The other day I was talking to a young man whom I taught back some time ago.

He was at a crossroads. He had recently graduated from college and started a well-paying job. But he wasn’t happy.  He felt like he was settling.

The money was good, but money isn’t a factor for him.

He wanted something that he wanted to do for the rest of his life. So, he is heading out to work at a National Park. He knows it is a significant pay cut.

But he was wise with his money and holds no debt. Maybe the NPS is where he will stay, maybe it isn’t, but the adventure will be worth it. He is still searching for something beyond mediocrity.

I have been thinking about this for some time. We settle for mediocrity.

We settle because mediocrity is comfortable.

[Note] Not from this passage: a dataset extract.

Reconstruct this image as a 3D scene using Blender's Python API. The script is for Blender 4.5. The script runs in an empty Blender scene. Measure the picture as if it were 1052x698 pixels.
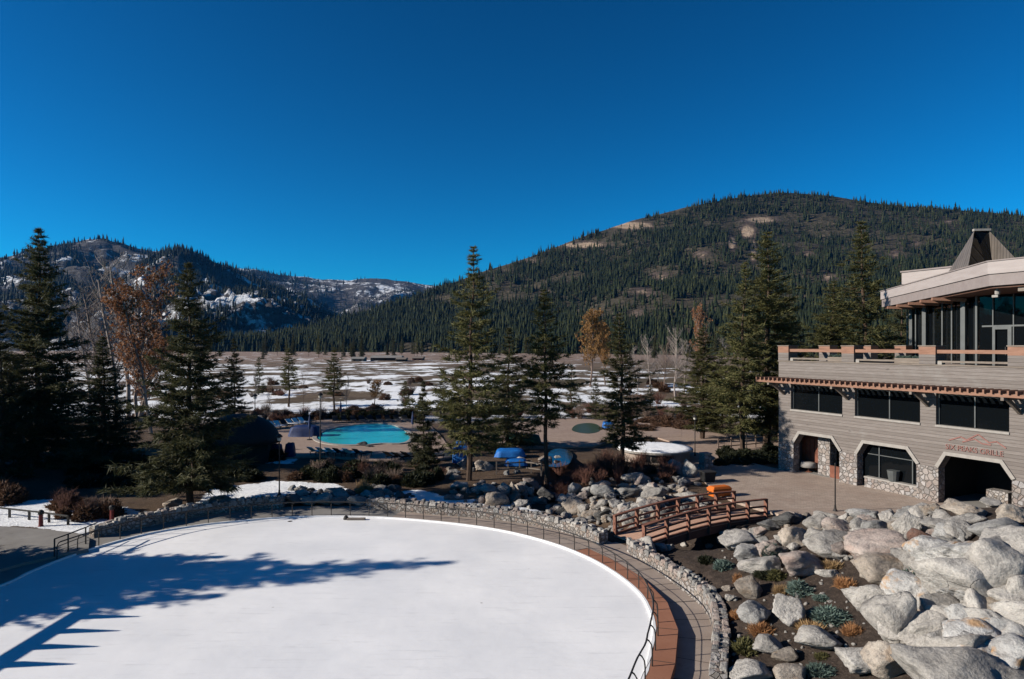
import bpy, math, random
import numpy as np
from mathutils import Vector
PI = math.pi; HAZE = .000022
R = math.radians
scene = bpy.context.scene
COL = scene.collection
rnd = random.Random(7)

# ------------------------------------------------------------------ camera numbers
CAMZ, F, CX, HY = 10.0, 680.0, 526.0, 355.0

# ------------------------------------------------------------------ numpy noise
_rs = np.random.RandomState(11)
_T = _rs.rand(64, 64, 64)
def vnoise3(p):
    i = np.floor(p).astype(int); f = p - i; f = f * f * (3 - 2 * f)
    i0 = i & 63; i1 = (i + 1) & 63
    x0, y0, z0 = i0[..., 0], i0[..., 1], i0[..., 2]; x1, y1, z1 = i1[..., 0], i1[..., 1], i1[..., 2]
    fx, fy, fz = f[..., 0], f[..., 1], f[..., 2]
    a = _T[x0, y0, z0] * (1 - fx) + _T[x1, y0, z0] * fx
    b = _T[x0, y1, z0] * (1 - fx) + _T[x1, y1, z0] * fx
    c = _T[x0, y0, z1] * (1 - fx) + _T[x1, y0, z1] * fx
    d = _T[x0, y1, z1] * (1 - fx) + _T[x1, y1, z1] * fx
    return (a * (1 - fy) + b * fy) * (1 - fz) + (c * (1 - fy) + d * fy) * fz
def fbm3(p, octv=4):
    s = 0; a = .5; t = 0
    for k in range(octv):
        s = s + a * (vnoise3(p * (2 ** k) + 17.3 * k) - .5); t += a; a *= .5
    return s / t * 2
def fbm2(x, y, octv=4, z=0.0):
    p = np.stack([x, y, np.full_like(x, z + .37)], -1)
    return fbm3(p, octv)
def smooth(a, b, x):
    t = np.clip((x - a) / (b - a), 0, 1); return t * t * (3 - 2 * t)

# ------------------------------------------------------------------ object helpers
def tag(o, label=None, cat=None, group=None, kind=None):
    if label: o['label'] = label
    if cat: o['category'] = cat
    if group: o['group'] = group
    if kind: o['kind'] = kind
    return o
def empty(name, loc=(0, 0, 0), rz=0.0, label=None, cat=None, group=None):
    o = bpy.data.objects.new(name, None); COL.objects.link(o)
    o.location = loc; o.rotation_euler = (0, 0, rz); o.empty_display_size = .2
    return tag(o, label, cat, group)
def link(name, me, parent=None, loc=None):
    o = bpy.data.objects.new(name, me); COL.objects.link(o)
    if parent: o.parent = parent
    if loc: o.location = loc
    return o
def copy_tree(o, parent=None):
    c = o.copy(); COL.objects.link(c); c.parent = parent
    for ch in list(o.children): copy_tree(ch, c)
    return c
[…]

If we are willing to make the Faustian trade of comfort for mediocrity, for a while it will be okay, but if we have even a little bit of a soul, it won’t be enough. We settle for mediocrity if it pays well. We will settle if most people do.

In talking with this young man, he remembered a part of my story–how as a young man, I was restless in my dead-end career and felt unfulfilled and out of place.

All the money and power in the world couldn’t motivate me to spend the rest of my life living in mediocrity.

The core of my mediocrity was spiritual; my agnosticism was spiritual mediocrity. 

It demanded nothing of me, fueled bad habits, but left me cold. I remember how I felt in those days and I shudder.  I thank God that some fire lit in my soul and made me stop trying to fill that God-sized hole with earthly stuff.

Settling, though, is easy even if it is unfulfilling. We do it our lives and our corporate lives as well. I see this a lot as a pastor — people settling with mediocrity even if it starves them spiritually.

Parishes will do just enough to remain open, but slowly die on the path of least resistance (which is what mediocrity is) until they fade away.

The rallying cry of the chronic mediocre is, “We have always done it that way.”

Yeah, and that’s why we are where we are.

To shake mediocrity requires a leap of faith. It does for this young man; it did for me. It does for a parish. It involves risks.  It involves the potential of failure and setbacks as we try to find our way.

Another word for mediocrity is lukewarmness.

In the Book of Revelation, Jesus compares lukewarmness to a vile taste which he spits out of His mouth. I would imagine the taste to be like that of warmish rancid food. Utterly revolting.

Mediocrity and lukewarmness are a slow, suicidal death for those who adhere to it.

Mediocrity of faith is death. Period.

So push out of mediocrity, not because you’ll succeed, but because you are willing to break free.

God will give us the grace to bust out of those shackles of mediocrity. We won’t be able to do it on our own. What I want to do as a pastor is shatter any and all mediocrity and lukewarmness. It is the enemy.

I am already seeing some of the payoff as we grow and get rid of the chains of mediocrity.

Christ didn’t do what He did for us so we could be a lifeless corpse floating downstream. No. We may not succeed at everything, and that’s okay. Better to try and fail than to never try.